The official said that, since 2002, UNRWA has hired inspectors to see that the standards of conduct are obeyed. UNRWA dismissed two employees last year after they were convicted by the Israeli government.

“UNRWA’s been able to demonstrate its ability to be effective and cost efficient,” Lone said. “Without the agency there would be a void.”

Kushner said the refugees have been brainwashed for a long time to think returning to Palestine – an area that ran from the Jordan River to the Mediterranean Sea ­ is their unalienable right. Kushner said most refugees would like to get out of Gaza, where the settlements are generally poor and overpopulated.

“There are some with no plumbing and others living in wealth, importing Italian marble for their countertops,” Kushner said.

Some, she said, have taken on permanent roles in society, working full-time jobs and making the best life they can.

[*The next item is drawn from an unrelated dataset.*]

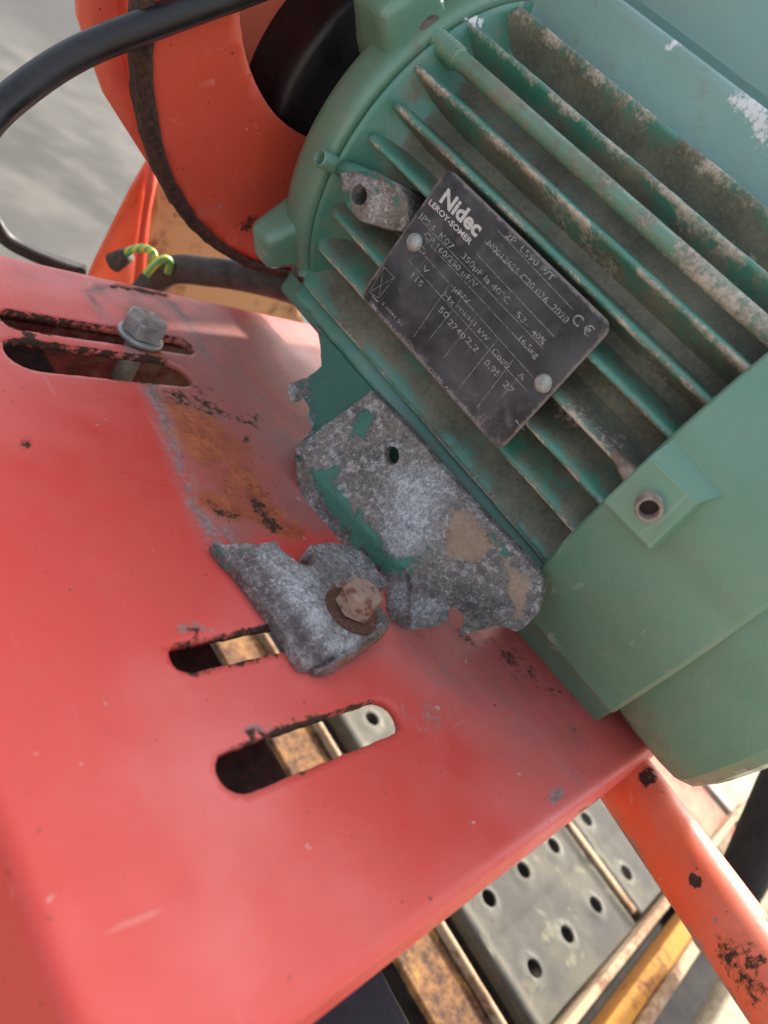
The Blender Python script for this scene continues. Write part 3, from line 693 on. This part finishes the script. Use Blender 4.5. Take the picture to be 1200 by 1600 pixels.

“I think it’s a split,” she said. “Some know they’re where they are and they’re OK with that…. No countries want to receive them, and that could mean trouble for Israel.”

Lone said he didn’t think refugees would agree to permanent residency in Gaza and the West Bank.

Musa al-Hindi, of Omaha, Neb., and a member of the Palestine Right to Return Coalition, said UNWRA has unintentionally become a symbol for the Palestinian refugees.

“I think in some ways UNRWA has unintentionally encouraged their right of return,” al-Hindi, said.

Al-Hindi, 40, who spent his first 18 years as a refugee in Beirut before attending Creighton University in Omaha, said most refugees blame Israel.

“Resettlement [outside Israel] will be rejected,” he said. “I think they can wait for a long time.”

After several trips to Lebanon, al-Hindi said he observed that most refugees want civil rights and a return to a secular democratic state.

“It has been shown that there is enough land and resources there for everyone,” he said of Israel. “I don’t understand this need to have an ethnically or religiously pure state.”